According to the ministry, the regulation which stipulates that the distribution of gifts worth more than NT$30 during an election campaign constitutes vote-buying.

“We shall respect the decision made by the prosecutors’ office if there are any changes to the legal limit in future,” Hsieh told the Judiciary and Organic Laws and Statutes Committee during an interpellation at the legislature in the morning.

Legislators questioned the verdict handed out by the Keelung District Prosecutors’ Office in which community leader Huang Mao-jun was ruled not-guilty for giving away NT$120-worth gifts to voters during the port city’s county election campaign in October last year.

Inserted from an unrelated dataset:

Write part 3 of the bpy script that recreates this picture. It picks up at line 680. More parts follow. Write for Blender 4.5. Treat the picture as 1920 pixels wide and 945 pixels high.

Hsieh responded that the NT$30 legal limit is used as reference only, and that the legal proceedings depend on evidences provided by district prosecutors.

While NT$30 has been set as the threshold for over a decade, the committee also questioned whether the legal limit imposed on vote-buying should be reviewed as the cost of living and product inflation have risen exponentially in recent years.

The deputy secretary however told legislators that the decision to increase the threshold will mainly reside by the Taiwan High Prosecutors’ Office, and not the justice ministry.

The high prosecutors’ office picked that limit more than 20 years ago to let candidates stamp their names on small souvenir-like stuff such as pens, chopsticks and sacks of tissue paper.